I am unsure of how to take the derivative of a recurrence relation of functions. For example consider the following recurrence relation:
\begin{equation}
\left\{ \begin{array}{cl} f_n(x) &= a_n\cdot f_{n-1}^2(x) \\ f_0(x) &= x
\end{array} \right.
\end{equation}
with $0 \leq n\leq L \in \mathbb{N}$ such that $F = f_L$. How do I notate, and thereby compute, the partial derivative of the relation with respect to some $a_m$; that is,
$$\frac{\partial F}{\partial a_m} =\;?$$
Does this result in a recursive definition of partial derivatives (i.e. $D_{a_m} f_n = c_n(x) D_{a_m}f_{n-1}$ where $D_x g$ is the partial derivative of $g$ with respect to $x$)? If so, can I solve this recurrence relation to a closed form of $m$ using the methods of homogeneous recurrence relations?

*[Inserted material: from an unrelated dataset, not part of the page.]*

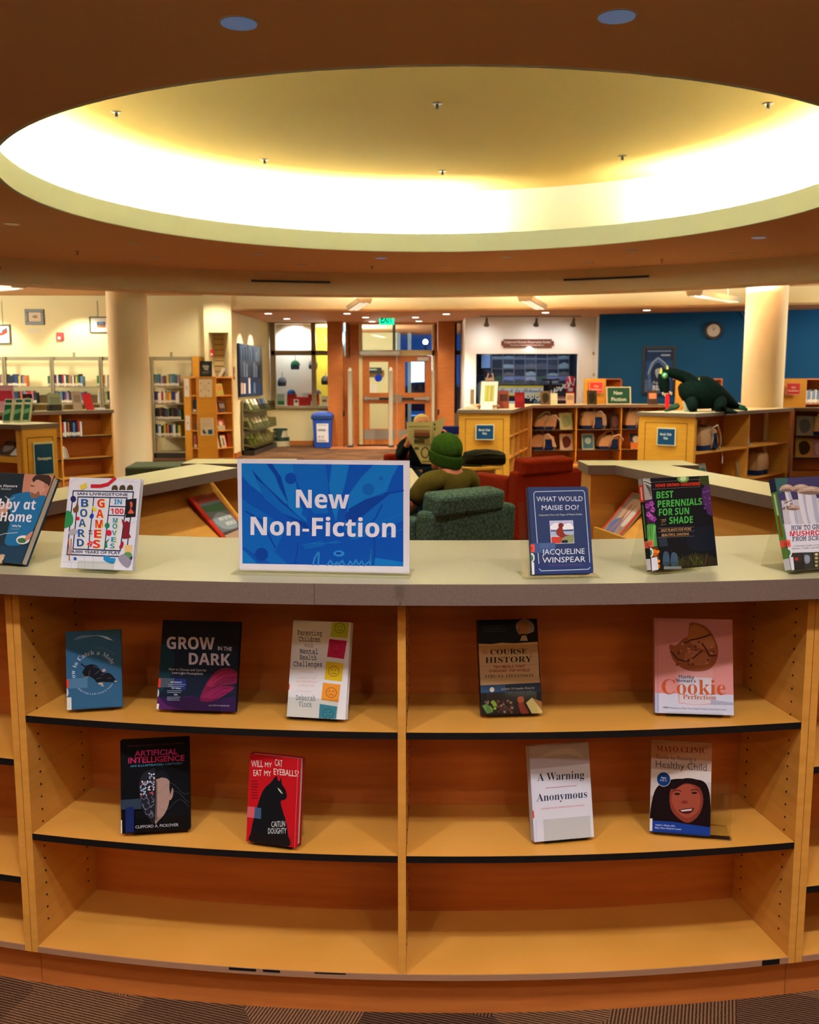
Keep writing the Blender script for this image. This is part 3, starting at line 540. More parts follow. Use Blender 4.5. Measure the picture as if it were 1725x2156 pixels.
def front(key, nm, label, q, z, t, col, slabel, quad, spine=None, hard=True, lip=.018, bw=.09, rnd=0, leg=.12, pages='d9d3c4', dx=0):
    x, y, yaw, w, h, l = q; M = place(x, y, z + .010, yaw, l); o = book(nm, label, M, w, h, t, col, spine, 'face out books of the front ring', pages, hard, rnd=rnd)
    if slabel: stand(slabel, M @ Matrix.Translation((dx, 0, 0)), w, t, lip, bw, leg, l)
    FB[key] = (o, M, w, h, t)
    if len(quad) == 3: quad = cover_quad(M, w, h, *quad)
    return o, Art(M, w, h, quad, -.0003)
def label_strip(A, o, corner=None): A.obj('front_print', o)
# ---- sign on the counter: acrylic holder with the printed card
M = place(-.1928, 2.1115, 1.073, -.1061, .0163); w, h = .3872, .2511
t = thing('counter_sign', 'blue New Non-Fiction sign in a clear holder on the front counter', 'sign', M)
MB(M).box((-w / 2, .001, 0), (w / 2, .0022, h), mat('card_white', 'd9d6dc', .35, .4)).obj('card', t)
m = MB(M); m.box((-w / 2 - .001, .0028, -.001), (w / 2 + .001, .005, h + .001), ACR).box((-w / 2 - .012, -.03, -.0058), (w / 2 + .004, .075, -.0028), ACR).box((-w / 2, -.004, -.003), (w / 2, -.0015, .004), ACR); m.obj('holder', t)
A = Art(M, w, h, [(80, 65), (1650, 78), (1648, 1105), (105, 1072)], .001)
A.poly([(120, 103), (1593, 118), (1593, 1040), (133, 1013)], '0a4fae')
S1, S2, S3 = '1173c0', '0d62b8', '0a3f98'
A.poly([(120, 103), (345, 105), (470, 280), (560, 480), (330, 400), (200, 300), (122, 215)], S1); A.poly([(390, 107), (580, 108), (600, 200), (640, 420), (720, 640), (560, 520), (500, 350), (440, 200)], S1)
A.poly([(940, 112), (1100, 114), (1060, 300), (1010, 480), (980, 640), (935, 480), (918, 300)], S1); A.poly([(1320, 116), (1550, 118), (1490, 230), (1440, 360), (1250, 430), (1080, 540), (1100, 380), (1210, 230)], S1)
A.poly([(215, 160), (330, 290), (520, 470), (700, 640), (800, 760), (560, 600), (330, 440), (290, 330)], S3); A.poly([(345, 107), (400, 108), (480, 230), (550, 470), (470, 330), (420, 200)], S3); A.poly([(250, 240), (360, 330), (480, 460), (700, 640), (500, 560), (330, 430)], S2)
A.poly([(580, 110), (880, 112), (910, 300), (905, 560), (780, 560), (690, 420), (610, 230)], S2); A.poly([(1080, 540), (1250, 440), (1440, 370), (1590, 350), (1592, 620), (1400, 720), (1150, 800), (1050, 700)], S2)
A.poly([(1090, 520), (1250, 430), (1480, 370), (1410, 430), (1250, 560), (1150, 640)], S3); A.line([(1592, 350), (1430, 380), (1240, 560)], 16, S3); A.line([(1400, 480), (1340, 600), (1240, 700)], 12, S3)
A.poly([(125, 420), (200, 480), (340, 560), (520, 700), (430, 900), (300, 800), (128, 640)], S2); A.poly([(131, 880), (270, 1014), (133, 1013)], S1); A.poly([(130, 640), (300, 760), (420, 900), (540, 1018), (400, 1016), (131, 860)], S2)
for (x, y, rx, c) in ((568, 240, 52, '0a46a4'), (1275, 338, 54, '0f5faf'), (1390, 240, 19, '0f5faf'), (700, 555, 32, '0c55b2'), (1110, 590, 50, S3), (305, 930, 60, S3), (1385, 1010, 20, S1)): A.ell(x, y, rx, rx, c)
A.line([(160, 540), (300, 620), (430, 870)], 14, S3); A.line([(640, 820), (610, 1018)], 10, S3); A.line([(1330, 780), (1335, 1030)], 12, S3); A.poly([(1335, 960), (1592, 1000), (1592, 1038), (1330, 1032)], S1)
for (a, b, c, d) in ((670, 850, 860, 810), (690, 862, 1000, 812), (700, 875, 880, 845), (740, 835, 1030, 822), (1360, 780, 1590, 700), (1380, 640, 1592, 560), (1110, 790, 1330, 745)): A.line([(a, b), (c, d)], 7, S1)
A.ell(1008, 922, 50, 28, '2c86cf'); A.ell(1005, 920, 26, 11, S3)
for pts in ([(770, 1026), (790, 960), (820, 910), (828, 920), (820, 1026)], [(900, 1028), (930, 985), (960, 1028), (990, 1000), (1000, 1028), (1040, 985), (1060, 1029)], [(1090, 1030), (1110, 990), (1140, 1030), (1160, 980), (1190, 1031), (1215, 985), (1235, 1032), (1290, 990), (1300, 890), (1292, 1032)]): A.line(pts, 15, '2c86cf')
A.txt('New', 617, 505, 1100, 513, 163, 'dedbe4', 'heavy'); A.txt('Non-Fiction', 205, 752, 1522, 774, 163, 'dedbe4', 'heavy'); A.obj('front_print', t)

# ---- counter row
LW = 'dedde4'
o, A = front('bobby', 'book', 'blue cookbook at the left end of the counter with a man in a blue shirt', (-.9924, 2.2256, -.4021, .2, .2285, .548), 1.067, .022, '16323f', 'clear stand under the blue cookbook at the left end of the counter', (0, 960, 5.39), leg=.10)
# (local print coordinates of that cover: right half in view)
A.poly([(-480, 180), (617, 215), (240, 1230), (-700, 1190)], '14303c'); A.poly([(280, 205), (617, 215), (520, 480), (330, 480), (240, 400)], 'b98068'); A.poly([(-480, 180), (275, 204), (250, 420), (-500, 420)], '1a2a33')
A.blob([(110, 480), (230, 420), (350, 410), (420, 450), (520, 460), (500, 600), (420, 760), (380, 830), (350, 900), (230, 1010), (60, 1000), (90, 850), (120, 700)], '176a9a'); A.poly([(-600, 1000), (320, 1020), (240, 1225), (-690, 1190)], '123a52')
A.blob([(370, 270), (450, 240), (530, 280), (520, 380), (450, 440), (390, 480), (345, 440), (352, 350)], 'c2917a'); A.blob([(380, 300), (370, 260), (420, 215), (520, 205), (580, 250), (570, 320), (545, 345), (500, 300), (430, 270), (400, 285)], '3a2a24'); A.poly([(350, 330), (395, 340), (390, 350), (350, 345)], '5a3528'); A.blob([(352, 410), (400, 430), (440, 400), (450, 450), (400, 480), (355, 470)], '8a5a48')
A.blob([(500, 330), (540, 320), (545, 360), (510, 370)], 'b07a62'); A.ell(262, 952, 78, 50, 'd9d8cf', rot=-5); A.blob([(200, 950), (250, 930), (300, 950), (280, 985), (220, 985)], '3d6b45'); A.blob([(290, 920), (360, 860), (375, 870), (340, 940), (300, 960)], 'c2846c'); A.line([(-100, 930), (60, 880), (200, 870)], 8, '9db4bd')
A.blob([(-100, 520), (40, 560), (110, 480), (90, 620), (-60, 700)], 'c2917a'); A.line([(60, 460), (110, 500), (170, 470)], 10, '8a9aa0')
A.txt('Bobby at', -190, 596, 415, 610, 108, LW, 'bi'); A.txt('Home', 0, 740, 365, 752, 108, LW, 'bi'); A.txt('Fearless Flavors', -160, 350, 200, 357, 26, LW, 'bi'); A.txt('from My Kitchen', -130, 383, 128, 387, 20, '9fb0b5', 'bi'); A.txt('Bobby Flay', 140, 802, 242, 806, 22, LW, 'b'); A.scribble(125, 820, 240, 840, 2, '6f8d98', 4); A.obj('front_print', o)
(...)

Lastly, can I construct a recurrence relation for $D_{a_m} F$ which acts in the reverse direction; that is, can I define a sequence such that $D_{a_m} F$ is defined by $D_{a_{m+1}}$, which is defined by $D_{a_{m+2}}, \dots,$ which is defined by $D_{a_{L}}$?
Thanks
Best Answer
Well, in case you have a general recurrence relation of the form $$f_n(x)=h_n(f_{n-1}(x))$$ you can write the partial derivatives as $$\partial_{a_m}f_n(x)=h_{n}'(f_{n-1}(x))\partial_{a_m}f_{n-1}(x)$$ I do not know if this can help but for sufficiently amicable form of $h_n(x)$ we might just be able to compute $h_n'(\cdot)$ to get a solvable recurrence relation for the partial derivatives of $f_n(x)$.